Aim :: Starting at the line with "Recreate this scene" and stopping at the line with "scn.camera = cam", repeat each line exactly. Include both and omit the rest.

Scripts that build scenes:

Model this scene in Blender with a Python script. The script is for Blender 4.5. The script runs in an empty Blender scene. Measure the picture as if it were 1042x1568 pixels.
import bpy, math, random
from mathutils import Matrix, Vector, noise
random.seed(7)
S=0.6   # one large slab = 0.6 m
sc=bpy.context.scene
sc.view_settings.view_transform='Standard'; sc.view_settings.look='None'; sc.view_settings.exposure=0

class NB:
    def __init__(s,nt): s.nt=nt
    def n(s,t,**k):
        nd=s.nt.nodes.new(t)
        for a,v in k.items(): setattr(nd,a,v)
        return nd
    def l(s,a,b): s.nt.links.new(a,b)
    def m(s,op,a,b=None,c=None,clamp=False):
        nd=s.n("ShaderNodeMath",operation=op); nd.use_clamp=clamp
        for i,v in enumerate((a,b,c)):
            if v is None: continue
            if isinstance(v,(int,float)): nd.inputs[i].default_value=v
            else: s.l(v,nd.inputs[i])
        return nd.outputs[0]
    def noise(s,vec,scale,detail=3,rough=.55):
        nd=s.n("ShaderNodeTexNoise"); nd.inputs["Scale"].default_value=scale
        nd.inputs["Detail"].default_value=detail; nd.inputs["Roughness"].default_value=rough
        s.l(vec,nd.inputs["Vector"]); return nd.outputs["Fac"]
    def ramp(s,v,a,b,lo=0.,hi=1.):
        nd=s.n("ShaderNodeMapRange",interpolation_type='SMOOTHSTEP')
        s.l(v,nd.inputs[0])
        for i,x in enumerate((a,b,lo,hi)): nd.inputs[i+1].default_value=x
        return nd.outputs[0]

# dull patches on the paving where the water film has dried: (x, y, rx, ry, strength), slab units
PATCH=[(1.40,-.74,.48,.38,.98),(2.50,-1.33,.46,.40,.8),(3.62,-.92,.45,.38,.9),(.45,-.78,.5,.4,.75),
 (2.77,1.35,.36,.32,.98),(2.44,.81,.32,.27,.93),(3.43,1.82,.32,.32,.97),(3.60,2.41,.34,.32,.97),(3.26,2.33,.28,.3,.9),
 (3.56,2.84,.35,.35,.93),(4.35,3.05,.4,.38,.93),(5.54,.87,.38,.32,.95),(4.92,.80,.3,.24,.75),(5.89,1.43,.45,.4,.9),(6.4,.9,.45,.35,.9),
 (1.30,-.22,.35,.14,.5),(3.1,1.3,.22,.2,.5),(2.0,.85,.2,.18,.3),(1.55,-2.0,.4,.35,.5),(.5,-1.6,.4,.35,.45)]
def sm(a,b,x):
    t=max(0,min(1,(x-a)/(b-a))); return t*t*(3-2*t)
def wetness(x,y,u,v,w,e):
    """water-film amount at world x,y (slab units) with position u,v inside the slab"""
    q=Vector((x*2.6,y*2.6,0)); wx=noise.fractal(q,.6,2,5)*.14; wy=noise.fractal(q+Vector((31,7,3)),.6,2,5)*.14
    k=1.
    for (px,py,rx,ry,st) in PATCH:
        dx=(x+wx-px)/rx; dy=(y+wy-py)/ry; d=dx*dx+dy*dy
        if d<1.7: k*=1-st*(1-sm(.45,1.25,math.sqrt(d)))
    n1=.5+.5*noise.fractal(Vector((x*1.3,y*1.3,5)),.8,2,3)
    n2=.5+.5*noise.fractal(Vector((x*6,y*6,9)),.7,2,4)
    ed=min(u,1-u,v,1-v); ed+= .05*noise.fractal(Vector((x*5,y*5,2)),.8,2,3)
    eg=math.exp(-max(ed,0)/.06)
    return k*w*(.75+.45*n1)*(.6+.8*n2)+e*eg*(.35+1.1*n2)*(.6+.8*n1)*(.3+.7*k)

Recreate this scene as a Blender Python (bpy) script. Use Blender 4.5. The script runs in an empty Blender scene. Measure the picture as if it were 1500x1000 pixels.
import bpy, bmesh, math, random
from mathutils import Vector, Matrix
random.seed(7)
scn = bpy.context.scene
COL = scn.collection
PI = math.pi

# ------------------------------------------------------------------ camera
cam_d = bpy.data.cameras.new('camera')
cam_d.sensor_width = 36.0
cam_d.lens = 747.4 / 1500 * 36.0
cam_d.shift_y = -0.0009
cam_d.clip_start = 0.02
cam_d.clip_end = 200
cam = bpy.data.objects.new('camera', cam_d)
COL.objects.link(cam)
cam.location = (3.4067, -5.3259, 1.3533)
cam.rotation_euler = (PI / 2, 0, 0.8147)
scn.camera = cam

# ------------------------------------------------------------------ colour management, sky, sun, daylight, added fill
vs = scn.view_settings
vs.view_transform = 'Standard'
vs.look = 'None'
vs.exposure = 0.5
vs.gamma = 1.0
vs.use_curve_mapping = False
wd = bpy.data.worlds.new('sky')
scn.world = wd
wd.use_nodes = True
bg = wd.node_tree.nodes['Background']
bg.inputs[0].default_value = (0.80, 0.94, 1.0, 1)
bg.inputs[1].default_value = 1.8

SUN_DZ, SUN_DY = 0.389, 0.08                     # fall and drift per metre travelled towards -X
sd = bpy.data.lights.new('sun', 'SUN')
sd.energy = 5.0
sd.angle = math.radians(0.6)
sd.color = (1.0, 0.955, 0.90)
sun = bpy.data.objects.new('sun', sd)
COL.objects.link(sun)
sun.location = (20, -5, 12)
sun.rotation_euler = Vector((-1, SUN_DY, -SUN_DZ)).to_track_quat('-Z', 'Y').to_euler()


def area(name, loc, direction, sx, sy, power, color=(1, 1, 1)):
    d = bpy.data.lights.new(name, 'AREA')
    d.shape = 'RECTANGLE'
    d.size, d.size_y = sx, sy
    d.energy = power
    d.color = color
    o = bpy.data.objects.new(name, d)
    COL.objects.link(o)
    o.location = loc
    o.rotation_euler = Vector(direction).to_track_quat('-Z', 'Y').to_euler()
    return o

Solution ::
Recreate this scene as a Blender Python (bpy) script. Use Blender 4.5. The script runs in an empty Blender scene. Measure the picture as if it were 1500x1000 pixels.
import bpy, bmesh, math, random
from mathutils import Vector, Matrix
random.seed(7)
scn = bpy.context.scene
COL = scn.collection
PI = math.pi

# ------------------------------------------------------------------ camera
cam_d = bpy.data.cameras.new('camera')
cam_d.sensor_width = 36.0
cam_d.lens = 747.4 / 1500 * 36.0
cam_d.shift_y = -0.0009
cam_d.clip_start = 0.02
cam_d.clip_end = 200
cam = bpy.data.objects.new('camera', cam_d)
COL.objects.link(cam)
cam.location = (3.4067, -5.3259, 1.3533)
cam.rotation_euler = (PI / 2, 0, 0.8147)
scn.camera = cam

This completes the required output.